Las fronteras de Europa describen la historia como una metáfora de un espacio común y diverso recorrido por calzadas y ríos, por comerciantes, cuestores, frailes e ilustrados, en carros, barcazas y trenes. Las mismas fronteras representan las barreras que impiden la entrada al bárbaro y al inmigrante. Las mismas barreras derruidas por los carros de combate y el ruido del paso atronador de los ejércitos de ocupación. El tránsito de una sociedad derrotada por el odio y de una Europa en guerra, hacia otra Europa reconstruida, libre y solidaria.
La frontera entre las dos Irlandas, la británica del Norte y la católica y republicana Irlanda, se abrió en 1998 con el Acuerdo de Viernes Santo. Después de un cruento conflicto religioso y político, con el Ejército inglés en las calles del Ulster y el IRA en las alcantarillas del terrorismo. Una Irlanda del Norte atroz en el seno de una Comunidad Europea que había conseguido cerrar las heridas de las guerras mundiales mediante el comercio, las instituciones comunes y el proyecto de una unión política.

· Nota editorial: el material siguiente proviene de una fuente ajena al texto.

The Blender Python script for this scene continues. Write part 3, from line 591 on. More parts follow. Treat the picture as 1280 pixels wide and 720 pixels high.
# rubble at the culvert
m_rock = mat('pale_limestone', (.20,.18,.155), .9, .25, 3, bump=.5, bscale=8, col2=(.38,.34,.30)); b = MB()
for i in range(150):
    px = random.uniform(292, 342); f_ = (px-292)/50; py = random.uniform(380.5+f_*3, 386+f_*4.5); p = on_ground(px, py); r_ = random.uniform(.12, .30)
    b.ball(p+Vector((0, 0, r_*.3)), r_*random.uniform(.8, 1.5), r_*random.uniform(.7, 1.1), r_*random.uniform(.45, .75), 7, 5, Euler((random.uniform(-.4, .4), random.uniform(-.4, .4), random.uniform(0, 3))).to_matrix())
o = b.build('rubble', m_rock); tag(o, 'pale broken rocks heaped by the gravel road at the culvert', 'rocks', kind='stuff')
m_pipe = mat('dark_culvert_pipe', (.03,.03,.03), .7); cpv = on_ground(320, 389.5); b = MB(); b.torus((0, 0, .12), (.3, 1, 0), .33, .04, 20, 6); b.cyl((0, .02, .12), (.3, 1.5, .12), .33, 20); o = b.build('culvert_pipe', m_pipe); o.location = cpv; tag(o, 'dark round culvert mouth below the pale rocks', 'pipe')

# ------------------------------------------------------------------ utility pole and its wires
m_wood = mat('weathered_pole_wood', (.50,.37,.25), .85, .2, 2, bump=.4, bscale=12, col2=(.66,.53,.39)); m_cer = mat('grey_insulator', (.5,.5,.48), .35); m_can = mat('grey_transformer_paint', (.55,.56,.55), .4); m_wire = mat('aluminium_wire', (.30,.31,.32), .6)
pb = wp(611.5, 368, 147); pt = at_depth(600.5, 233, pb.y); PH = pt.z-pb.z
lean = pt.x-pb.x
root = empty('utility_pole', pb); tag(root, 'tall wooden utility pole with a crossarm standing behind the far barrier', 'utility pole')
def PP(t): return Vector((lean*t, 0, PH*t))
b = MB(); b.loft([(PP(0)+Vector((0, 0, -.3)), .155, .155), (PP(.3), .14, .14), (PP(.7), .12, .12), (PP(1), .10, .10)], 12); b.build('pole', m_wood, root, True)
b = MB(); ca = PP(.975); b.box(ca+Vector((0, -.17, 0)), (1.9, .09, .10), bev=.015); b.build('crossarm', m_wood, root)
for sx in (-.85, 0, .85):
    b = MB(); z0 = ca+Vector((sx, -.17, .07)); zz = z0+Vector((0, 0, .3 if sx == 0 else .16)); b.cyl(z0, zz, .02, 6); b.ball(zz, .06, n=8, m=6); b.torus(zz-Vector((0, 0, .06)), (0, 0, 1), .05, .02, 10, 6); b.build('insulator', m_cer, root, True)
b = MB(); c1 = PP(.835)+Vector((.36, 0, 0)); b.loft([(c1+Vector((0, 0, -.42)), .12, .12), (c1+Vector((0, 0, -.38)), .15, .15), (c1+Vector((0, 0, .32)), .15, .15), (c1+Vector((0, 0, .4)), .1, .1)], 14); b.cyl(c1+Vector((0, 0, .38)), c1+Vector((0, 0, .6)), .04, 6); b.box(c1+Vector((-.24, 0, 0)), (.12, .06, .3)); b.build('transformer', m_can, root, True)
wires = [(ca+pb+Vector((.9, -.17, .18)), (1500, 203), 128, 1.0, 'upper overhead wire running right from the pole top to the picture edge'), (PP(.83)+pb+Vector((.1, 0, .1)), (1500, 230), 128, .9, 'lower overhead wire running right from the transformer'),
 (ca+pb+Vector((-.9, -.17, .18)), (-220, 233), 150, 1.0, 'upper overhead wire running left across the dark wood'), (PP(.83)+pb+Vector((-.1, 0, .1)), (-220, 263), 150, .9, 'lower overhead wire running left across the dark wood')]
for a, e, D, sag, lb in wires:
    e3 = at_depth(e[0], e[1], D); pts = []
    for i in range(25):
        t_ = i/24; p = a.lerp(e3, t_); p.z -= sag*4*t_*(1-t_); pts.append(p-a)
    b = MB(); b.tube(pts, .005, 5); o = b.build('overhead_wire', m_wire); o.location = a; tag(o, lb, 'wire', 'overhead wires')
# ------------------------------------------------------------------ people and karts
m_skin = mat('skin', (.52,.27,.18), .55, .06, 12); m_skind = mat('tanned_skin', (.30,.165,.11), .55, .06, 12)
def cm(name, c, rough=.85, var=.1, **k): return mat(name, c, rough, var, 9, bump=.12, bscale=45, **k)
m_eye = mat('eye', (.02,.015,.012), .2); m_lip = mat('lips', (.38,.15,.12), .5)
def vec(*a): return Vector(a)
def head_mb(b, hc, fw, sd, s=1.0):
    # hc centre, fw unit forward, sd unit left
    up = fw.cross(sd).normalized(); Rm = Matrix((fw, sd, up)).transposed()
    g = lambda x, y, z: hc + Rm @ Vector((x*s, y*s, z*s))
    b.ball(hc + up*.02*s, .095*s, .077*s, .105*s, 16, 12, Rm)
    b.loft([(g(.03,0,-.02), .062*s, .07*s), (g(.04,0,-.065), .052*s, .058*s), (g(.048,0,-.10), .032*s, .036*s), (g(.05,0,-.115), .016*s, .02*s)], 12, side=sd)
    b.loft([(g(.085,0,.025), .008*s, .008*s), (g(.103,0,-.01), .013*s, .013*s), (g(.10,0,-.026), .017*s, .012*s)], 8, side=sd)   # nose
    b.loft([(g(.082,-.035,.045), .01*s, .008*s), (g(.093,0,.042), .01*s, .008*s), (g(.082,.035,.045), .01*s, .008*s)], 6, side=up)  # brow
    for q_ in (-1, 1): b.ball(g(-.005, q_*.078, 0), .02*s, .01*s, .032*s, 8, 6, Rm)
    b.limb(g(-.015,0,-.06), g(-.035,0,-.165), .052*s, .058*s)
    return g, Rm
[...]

El Tratado de Roma había creado en 1957 las Comunidades Europeas. Para iniciar la construcción de un mercado común entre los 6 países firmantes del Tratado. El Reino Unido e Irlanda no estaban entre ellos. Los ingleses no creían en ese momento en una organización de integración política. Los productos de las antiguas colonias entraban sin trabas en las islas y no necesitaban un aval en una Europa dependiente aún del crédito americano. Pensaban que el marco institucional paralelo de la EFTA, podría impulsar una organización europea basada en la cooperación y no en la supranacionalidad. El tiempo les quitó la razón y en 1973 entraron en las Comunidades aunque intentando mantener una distancia soberana y privilegiada, con partidas a la carta como el cheque británico de Margaret Thatcher. Los irlandeses quisieron ser igual de europeos que el resto y también se incorporaron.
En los años 80, la entrada de los países del sur en la Europa de las libertades, una vez superadas las últimas dictaduras militares, consolidó la exigencia comunitaria de desarrollar sistemas democráticos para optar a ser miembro de una organización que se convertía entonces en un modelo internacional de superación de los conflictos y las diferencias mediante el progreso social, político y económico. La caída del Muro de Berlín y Maastrich evidenció definitivamente la extraordinaria fuerza de la gran idea de Europa, que había calado dentro y fuera de la organización y avanzaba hacia el Centro y el Este del continente.
Solamente los nostálgicos de Lenin y los más necios de los nacionalistas y los populistas, tan cercanos ahora en los sillones más críticos del Parlamento Europeo, se han mantenido ajenos a tan extraordinaria evidencia. Ni los conservadores escépticos británicos pensaron nunca que el Brexit fuera nada más que una fórmula para abundar en las particularidades de las islas. Pero la crisis, la parálisis institucional y quién sabe si el cansancio de la paz, que agota a los europeos en ciertos momentos de la historia, inclinó la balanza del referéndum británico hacia las opciones menos convenientes para el futuro, los mercados y la estabilidad.
Vienen tiempos difíciles. Lo ha dicho Theresa May. Tiempos en los que las heridas de la historia están más abiertas que ayer, y las fronteras del mañana más cerradas que en los últimos 45 años. Avisados quedan los navegantes que coquetean con las sirenas de un mundo mejor, fuera de un proyecto político tan avanzado y joven como la Unión Europea. Llega la hora decisiva de negociar desde las libertades y la ley con los aliados europeos de las islas. Conscientes todos de que el objetivo común es seguir construyendo un proyecto europeo, necesario, sostenible, global y sin fronteras.